Turni di qualificazione di spessore, sulla pista pechinese. Bella, anzi, bellissima, la tornata di semifinale dei 400hs. Dopo anni di depressione, la specialità sembra aver trovato tanti protagonisti, un “humus” così favorevole da poter generare nuovi punti di riferimento.

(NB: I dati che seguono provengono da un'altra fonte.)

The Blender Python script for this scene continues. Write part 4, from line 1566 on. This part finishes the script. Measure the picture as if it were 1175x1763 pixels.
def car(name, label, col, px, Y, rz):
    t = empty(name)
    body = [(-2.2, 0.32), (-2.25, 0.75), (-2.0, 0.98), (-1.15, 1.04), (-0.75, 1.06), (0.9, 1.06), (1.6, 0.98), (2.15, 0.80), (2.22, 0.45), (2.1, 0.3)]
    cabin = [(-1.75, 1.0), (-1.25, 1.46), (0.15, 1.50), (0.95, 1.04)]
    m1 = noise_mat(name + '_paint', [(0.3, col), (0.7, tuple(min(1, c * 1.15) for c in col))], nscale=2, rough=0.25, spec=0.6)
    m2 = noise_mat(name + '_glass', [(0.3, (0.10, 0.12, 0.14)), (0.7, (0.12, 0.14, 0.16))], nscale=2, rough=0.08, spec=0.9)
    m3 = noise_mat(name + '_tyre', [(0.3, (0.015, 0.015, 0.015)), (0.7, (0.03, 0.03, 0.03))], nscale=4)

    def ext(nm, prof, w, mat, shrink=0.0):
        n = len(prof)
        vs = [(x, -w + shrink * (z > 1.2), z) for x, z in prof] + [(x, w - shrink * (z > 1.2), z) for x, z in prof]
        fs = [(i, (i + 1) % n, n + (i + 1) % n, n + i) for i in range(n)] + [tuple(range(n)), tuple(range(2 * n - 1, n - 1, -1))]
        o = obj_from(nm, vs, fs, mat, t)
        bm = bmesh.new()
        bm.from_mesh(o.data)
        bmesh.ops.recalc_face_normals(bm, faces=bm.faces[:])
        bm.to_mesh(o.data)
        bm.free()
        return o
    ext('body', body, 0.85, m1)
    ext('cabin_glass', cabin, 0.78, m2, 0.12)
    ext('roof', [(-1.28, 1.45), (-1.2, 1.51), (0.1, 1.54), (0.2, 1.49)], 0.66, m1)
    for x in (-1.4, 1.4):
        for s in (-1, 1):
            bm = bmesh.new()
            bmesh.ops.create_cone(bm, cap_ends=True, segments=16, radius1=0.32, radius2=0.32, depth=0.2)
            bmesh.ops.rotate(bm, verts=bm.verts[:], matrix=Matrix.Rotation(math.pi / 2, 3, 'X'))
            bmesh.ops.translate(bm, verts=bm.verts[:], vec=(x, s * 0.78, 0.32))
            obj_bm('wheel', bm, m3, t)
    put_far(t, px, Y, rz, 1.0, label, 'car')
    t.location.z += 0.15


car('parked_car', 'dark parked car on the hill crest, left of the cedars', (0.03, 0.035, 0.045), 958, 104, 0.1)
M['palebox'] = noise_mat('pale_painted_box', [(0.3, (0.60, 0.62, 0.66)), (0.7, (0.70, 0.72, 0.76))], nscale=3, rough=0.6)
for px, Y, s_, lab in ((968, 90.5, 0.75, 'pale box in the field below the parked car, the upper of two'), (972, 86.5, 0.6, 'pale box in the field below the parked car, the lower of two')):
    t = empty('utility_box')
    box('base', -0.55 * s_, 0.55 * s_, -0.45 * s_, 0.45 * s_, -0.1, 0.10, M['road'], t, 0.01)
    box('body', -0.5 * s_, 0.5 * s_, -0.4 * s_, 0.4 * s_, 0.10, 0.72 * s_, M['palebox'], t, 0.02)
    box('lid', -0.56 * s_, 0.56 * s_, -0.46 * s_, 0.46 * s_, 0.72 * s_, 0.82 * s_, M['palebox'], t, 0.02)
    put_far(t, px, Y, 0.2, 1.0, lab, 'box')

Otto finalisti in trentuno centesimi di secondo, tra 48.23 e 48.54; e con due keniani , entrambi apparentemente in grado di lottare per il podio (Mucheru Tumuti, a Pechino tra batteria e semifinale, toglie addirittura un secondo!). I primi cinque si migliorano, due di loro firmano anche il primato nazionale. Il più veloce è il russo Kudryavtsev, 48.23; a sei centesimi, il keniano Tumuti. Le semifinali degli 800 dicono che David Rudisha dovrà guardarsi soprattutto dal bosniaco Amel Tuka, l’uomo nuovo della specialità, impressionante per la facilità con la quale ha prodotto il cambio di ritmo che gli ha consentito di vincere la sua prova (1:44.84). Rudisha la mette sul piano tattico, e si impone in 1:47.70; il terzo vincitore è il polacco Kszczot (1:44.97), altro cliente da tenere sempre in considerazione. Due finali da sub-60 negli ultimi 400 metri nelle due semifinali dei 1500 metri donne. Nella prima, l’olandese Sifan Hassan ci mette rabbia (forse anche eccessiva) per chiudere in 4:15.38; nella seconda, l’etiope Genzebe Dibaba, la predestinata, si fa portare dalle avversarie per più di mille metri, prima di sfilarsi d’agilità dal gruppo per andare a vincere in 4:06.74.